Sollecitudine ecclesiale

Noi, in quanto cristiani, siamo invitati ad accogliere i giovani migranti e ad assicurarci che essi siano trattati con rispetto della loro dignità umana e di una legislazione internazionale molto chiara per sé e rigorosa.  Volontari e agenti pastorali nelle comunità ecclesiali, assieme a ONG cattoliche  – in particolare rammento qui  la Commissione Internazionale Cattolica per le Migrazioni (CICM), a motivo del suo speciale legame con la Santa Sede e le Conferenze Episcopali – sono impegnate nell’accompagnamento di questi giovani e dei loro genitori. Tale presenza sollecita li aiuterà a realizzare le loro potenziali capacità e a svolgere quelle attività abituali che favoriranno crescita e maturazione.  L’educazione è elemento essenziale in tale processo. Essa costituisce, inoltre, l’ambito propizio per esercitare i fanciulli ad affrontare problemi ed ansietà, e a prepararsi a un futuro di speranza nella società e anche nella Chiesa, se sono battezzati.

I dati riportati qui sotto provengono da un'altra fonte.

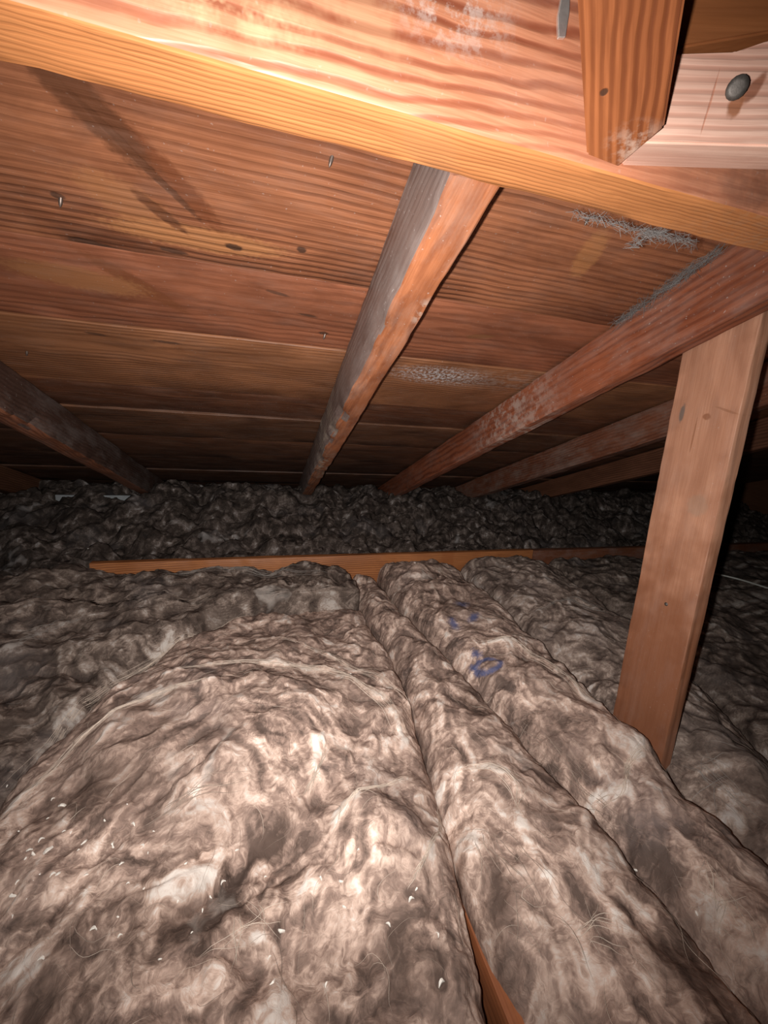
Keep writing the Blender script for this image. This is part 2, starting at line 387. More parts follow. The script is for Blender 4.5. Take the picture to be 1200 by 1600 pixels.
# pale board with the nail
PU = np.array([.950, -.312, 0.]); PU /= np.linalg.norm(PU); PN = np.array([PU[1], -PU[0], 0]);  # PN points at the lens side (-y)
if PN[1] > 0: PN = -PN
PO = np.array([.234, .243, .19])
def on_face(px, py, off=0.):
    d = ray(px, py); o_ = PO + PN * off; return d * (o_ @ PN) / (d @ PN)
# local axes: X along the board, Y up, Z towards the lens
def ploc(P): return np.array([(P - PO) @ PU, P[2] - PO[2], (P - PO) @ PN])
mP = wood('pale_board_wood', (.82, .58, .44), (.55, .28, .19), seed=81, period=.0062, centre=(.12, .02), wav=.003, rough=.5, relief=.0006, lines=.85, tilt=.02, dust=.0,
          knots_marks=[(*ploc(on_face(1178, 140))[:2], 1.0, .013, .0045, .85, (.24, .085, .045)), (*ploc(on_face(1150, 165))[:2], 1.2, .010, .0055, .9, (.30, .11, .05)), (*ploc(on_face(1110, 160))[:2], 1.45, .022, .0008, .7, (.45, .17, .10))])  # dark teardrop marks right of and below the nail, plus a thin red line
pp = [on_face(*q) for q in [(1000, 222), (1200, 228), (1500, 236), (1500, 0), (1200, 62), (1150, 79), (1060, 82), (1020, 82)]]
loc2 = lambda P: np.array([(P - PO) @ PU, 0, P[2] - PO[2]])
pale = prism('pale_board', [ploc(p) for p in pp], np.array([0, 0, -.0235]), mP)
frame(pale, PU, np.array([0, 0, 1.]), np.cross(PU, np.array([0, 0, 1.])), PO)
tag(pale, 'pale pinkish board with a big nail, at the right end of the top beam', 'board')
# nail in it
mN = plain('rusty_nail', (.10, .085, .075), .55, .6, .3, 300, .0003)
NP = ploc(on_face(1143, 141))
V, Q = lathe([(.0001, -.006), (.0019, -.006), (.0019, .010), (.0052, .0105), (.0057, .0112), (.0055, .012), (.003, .0124), (.0001, .0124)])
nail = link('nail', mesh_np('nail', V, Q), pale, mN)
nail.location = NP.tolist(); nail.rotation_euler = (.5, -.3, 0)
nail['label'] = 'dark proud nail with a wide head'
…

Come dicevo, le ONG offrono la loro assistenza, avvicinano i giovani e li aiutano in attività formative, dalla scuola primaria  a quella professionale. Talvolta l’aiuto giunge anche alle scuole secondarie e, in casi eccezionali,  altresì nell’istruzione a distanza,  fino a corsi accademici, universitari. Ricordo, inoltre, l’opera benemerita soprattutto di religiose, assistite da ONG cattoliche o da Organizzazioni delle Nazioni Unite, in servizi di ascolto e accompagnamento di giovani, specialmente ragazze che hanno subito violenze, stupri o minacce. Esistono, inoltre, alcuni centri di accoglienza per ragazze minori, già madri, per offrire loro una seconda opportunità di completare la loro istruzione interrotta,  o di apprendere un mestiere.

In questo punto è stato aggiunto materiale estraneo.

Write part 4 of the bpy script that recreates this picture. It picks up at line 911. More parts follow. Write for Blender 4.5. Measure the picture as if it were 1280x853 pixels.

Queste opere di bene fanno sì che molti giovani possono affrontare il futuro con speranza. V’è anche per essi la possibilità di un miglioramento del livello di vita, giungendo alcuni ad assumere un ruolo guida nelle loro comunità.

Dal nostro punto di vista cristiano, desidero concludere ribadendo che anche qui l’evangelizzazione e la promozione umana sono legate tra loro, profondamente e indissolubilmente.


 

* Sala Stampa della Santa Sede, 28 Novembre 2007.